Pardon me, Margaret; pardon me, sweet son—
The Earl of Warwick and the duke enforced me. (1.1.229–30)
Henry says these words to his wife and son after he’s made a deal to entail the Crown to York upon his death—an agreement that effectively disinherits Prince Edward. Yet even though Henry was the one to propose this deal, he now blames it on Warwick and York, whom he claims forced him to do it. This marks the first of several examples in the play where the king attempts to assert his innocence in the face of England’s rapid disintegration. For her part, Margaret refuses to absolve Henry of guilt. As she puts it to the king, “thou preferr’st thy life before thine honor” (1.1.247).
This battle fares like to the morning’s war,
When dying clouds contend with growing light,
What time the shepherd, blowing of his nails,
Can neither call it perfect day nor night.
Now sways it this way, like a mighty sea
Forced by the tide to combat with the wind,
Now sways it that way, like the selfsame sea
Forced to retire by fury of the wind. (2.5.1–8)

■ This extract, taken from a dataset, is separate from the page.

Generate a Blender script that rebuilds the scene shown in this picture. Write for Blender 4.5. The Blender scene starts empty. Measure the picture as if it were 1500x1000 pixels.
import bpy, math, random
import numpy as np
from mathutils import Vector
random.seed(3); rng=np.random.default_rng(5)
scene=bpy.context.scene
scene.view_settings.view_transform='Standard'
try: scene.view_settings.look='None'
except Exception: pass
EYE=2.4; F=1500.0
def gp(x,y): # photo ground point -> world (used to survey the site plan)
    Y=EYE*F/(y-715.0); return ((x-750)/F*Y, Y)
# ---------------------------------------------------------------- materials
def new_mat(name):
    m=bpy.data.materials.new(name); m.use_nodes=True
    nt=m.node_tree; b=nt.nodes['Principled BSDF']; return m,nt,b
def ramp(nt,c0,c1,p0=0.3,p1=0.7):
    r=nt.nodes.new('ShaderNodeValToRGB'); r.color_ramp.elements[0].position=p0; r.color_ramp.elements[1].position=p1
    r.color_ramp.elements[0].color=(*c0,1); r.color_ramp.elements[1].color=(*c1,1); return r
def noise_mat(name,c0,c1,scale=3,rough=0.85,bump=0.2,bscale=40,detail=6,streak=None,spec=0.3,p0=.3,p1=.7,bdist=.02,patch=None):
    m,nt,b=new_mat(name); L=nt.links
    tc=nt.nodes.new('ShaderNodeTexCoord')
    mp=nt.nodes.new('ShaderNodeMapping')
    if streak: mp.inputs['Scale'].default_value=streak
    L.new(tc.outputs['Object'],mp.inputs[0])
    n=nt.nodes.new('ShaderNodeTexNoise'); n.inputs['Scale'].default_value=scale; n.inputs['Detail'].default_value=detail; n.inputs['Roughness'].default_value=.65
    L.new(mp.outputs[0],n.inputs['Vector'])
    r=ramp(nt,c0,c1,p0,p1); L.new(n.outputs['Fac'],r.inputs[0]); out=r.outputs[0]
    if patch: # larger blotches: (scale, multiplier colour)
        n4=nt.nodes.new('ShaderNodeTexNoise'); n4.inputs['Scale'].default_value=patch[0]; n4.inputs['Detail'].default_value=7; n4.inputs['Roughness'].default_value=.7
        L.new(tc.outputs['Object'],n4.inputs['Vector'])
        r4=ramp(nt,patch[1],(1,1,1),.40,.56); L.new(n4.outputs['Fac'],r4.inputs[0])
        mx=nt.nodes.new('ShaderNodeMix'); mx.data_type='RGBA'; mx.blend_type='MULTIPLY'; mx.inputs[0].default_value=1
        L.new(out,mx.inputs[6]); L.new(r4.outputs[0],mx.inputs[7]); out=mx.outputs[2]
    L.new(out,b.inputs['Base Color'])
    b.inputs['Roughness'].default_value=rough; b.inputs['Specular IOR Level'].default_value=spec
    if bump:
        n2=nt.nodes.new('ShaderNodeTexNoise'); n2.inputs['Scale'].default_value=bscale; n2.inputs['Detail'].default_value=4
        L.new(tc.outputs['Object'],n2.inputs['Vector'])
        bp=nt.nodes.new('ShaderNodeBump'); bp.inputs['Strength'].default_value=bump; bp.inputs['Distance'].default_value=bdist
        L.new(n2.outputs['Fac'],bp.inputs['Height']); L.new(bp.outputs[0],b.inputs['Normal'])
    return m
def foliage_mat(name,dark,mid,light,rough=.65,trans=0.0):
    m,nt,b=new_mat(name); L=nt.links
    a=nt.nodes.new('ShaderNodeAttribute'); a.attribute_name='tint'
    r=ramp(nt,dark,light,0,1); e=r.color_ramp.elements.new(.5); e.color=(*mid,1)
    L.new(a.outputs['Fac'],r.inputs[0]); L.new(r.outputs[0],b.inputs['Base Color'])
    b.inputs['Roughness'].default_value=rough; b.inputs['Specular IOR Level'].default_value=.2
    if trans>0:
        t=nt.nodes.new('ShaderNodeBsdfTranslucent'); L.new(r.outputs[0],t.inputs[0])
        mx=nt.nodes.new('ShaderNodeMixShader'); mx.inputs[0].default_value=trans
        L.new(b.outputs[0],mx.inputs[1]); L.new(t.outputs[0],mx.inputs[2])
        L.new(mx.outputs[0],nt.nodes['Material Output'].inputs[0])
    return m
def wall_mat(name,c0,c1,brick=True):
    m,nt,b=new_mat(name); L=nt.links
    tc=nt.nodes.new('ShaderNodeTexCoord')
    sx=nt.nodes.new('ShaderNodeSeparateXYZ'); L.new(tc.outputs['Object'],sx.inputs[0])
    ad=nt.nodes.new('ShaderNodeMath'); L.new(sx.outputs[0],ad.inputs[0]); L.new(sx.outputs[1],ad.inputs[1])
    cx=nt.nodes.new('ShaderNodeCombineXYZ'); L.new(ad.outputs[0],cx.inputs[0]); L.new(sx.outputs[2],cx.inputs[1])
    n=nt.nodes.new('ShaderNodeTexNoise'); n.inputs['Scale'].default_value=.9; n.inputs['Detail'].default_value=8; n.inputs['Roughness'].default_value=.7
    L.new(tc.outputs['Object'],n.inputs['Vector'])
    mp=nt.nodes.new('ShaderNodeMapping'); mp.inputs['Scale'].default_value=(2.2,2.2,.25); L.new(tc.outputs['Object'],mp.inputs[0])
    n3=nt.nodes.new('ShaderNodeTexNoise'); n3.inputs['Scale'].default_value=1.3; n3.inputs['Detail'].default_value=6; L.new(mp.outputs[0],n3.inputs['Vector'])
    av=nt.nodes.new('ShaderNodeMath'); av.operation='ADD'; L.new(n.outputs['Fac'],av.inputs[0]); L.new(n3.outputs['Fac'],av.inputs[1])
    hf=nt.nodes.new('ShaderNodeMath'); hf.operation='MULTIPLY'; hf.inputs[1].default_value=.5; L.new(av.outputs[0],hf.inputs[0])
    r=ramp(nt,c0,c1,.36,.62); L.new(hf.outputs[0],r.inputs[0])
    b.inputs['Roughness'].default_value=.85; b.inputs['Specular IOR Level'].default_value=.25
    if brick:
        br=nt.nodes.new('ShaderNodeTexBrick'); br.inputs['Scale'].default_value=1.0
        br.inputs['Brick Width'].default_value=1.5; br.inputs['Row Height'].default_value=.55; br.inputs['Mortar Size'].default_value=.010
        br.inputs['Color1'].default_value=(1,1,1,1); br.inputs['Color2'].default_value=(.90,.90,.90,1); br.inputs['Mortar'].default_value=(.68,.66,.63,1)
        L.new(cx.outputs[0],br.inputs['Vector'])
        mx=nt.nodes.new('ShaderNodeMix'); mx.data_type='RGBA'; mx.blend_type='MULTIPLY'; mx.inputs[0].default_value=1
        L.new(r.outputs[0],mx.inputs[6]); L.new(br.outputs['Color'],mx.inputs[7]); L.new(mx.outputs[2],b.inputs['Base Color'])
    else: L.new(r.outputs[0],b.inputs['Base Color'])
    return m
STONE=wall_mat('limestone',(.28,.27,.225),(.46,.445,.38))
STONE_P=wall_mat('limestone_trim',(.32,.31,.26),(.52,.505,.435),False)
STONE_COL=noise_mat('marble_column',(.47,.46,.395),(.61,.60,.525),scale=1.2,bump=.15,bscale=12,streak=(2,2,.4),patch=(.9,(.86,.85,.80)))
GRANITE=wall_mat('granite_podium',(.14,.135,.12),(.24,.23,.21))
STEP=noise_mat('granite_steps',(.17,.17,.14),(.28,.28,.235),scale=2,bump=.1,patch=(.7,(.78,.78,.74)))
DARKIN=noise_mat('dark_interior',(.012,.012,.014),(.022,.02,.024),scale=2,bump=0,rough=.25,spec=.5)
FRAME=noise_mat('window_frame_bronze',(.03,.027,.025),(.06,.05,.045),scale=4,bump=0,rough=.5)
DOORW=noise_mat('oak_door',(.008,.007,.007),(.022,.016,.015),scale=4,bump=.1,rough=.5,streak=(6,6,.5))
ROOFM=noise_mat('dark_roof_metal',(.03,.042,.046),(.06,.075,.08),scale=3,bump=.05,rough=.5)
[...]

Henry speaks these lines while sitting alone on a hill as he watches a battle unfold down below. His use of rhyming quatrains and pastoral imagery is remarkably out of step with the violence that’s occurring in the distance, demonstrating Henry’s withdrawn passivity as well as his penchant for fantasy. Though he is currently commenting on the way the tides of battle shift as fluidly as ocean tides, his attention will shortly turn toward the sweetness of the shepherd’s lifestyle. Henry wishes to leave the Crown behind with a desperation that can’t help but generate pathos in the audience.
The owl shrieked at thy birth—an evil sign;
The night-crow cried, aboding luckless time;
Dogs howled, and hideous tempest shook down trees;
The raven rooked her on the chimney’s top;
And chatt’ring pies in dismal discords sung.
Thy mother felt more than a mother’s pain,
And yet brought forth less than a mother’s hope—
To wit, an indigested and deformèd lump,
Not like the fruit of such a goodly tree. (5.6.44–52)
In the play’s penultimate scene, just before Richard murders him in his cell, Henry prophesies that Richard will bring tremendous suffering and ruin to England. After making this prediction, the fallen king turns to personal attack, claiming that Richard’s disabilities are the physical manifestations of his ill-omened birth. Showing a remarkable—and, frankly, uncharacteristic—capacity for cruelty, Henry reads Richard for absolute filth, concluding that he is nothing more than “an indigested and deformèd lump.” In what is undoubtedly the dramatic climax of the play, Richard will soon interrupt Henry’s diatribe by plunging his blade into the king.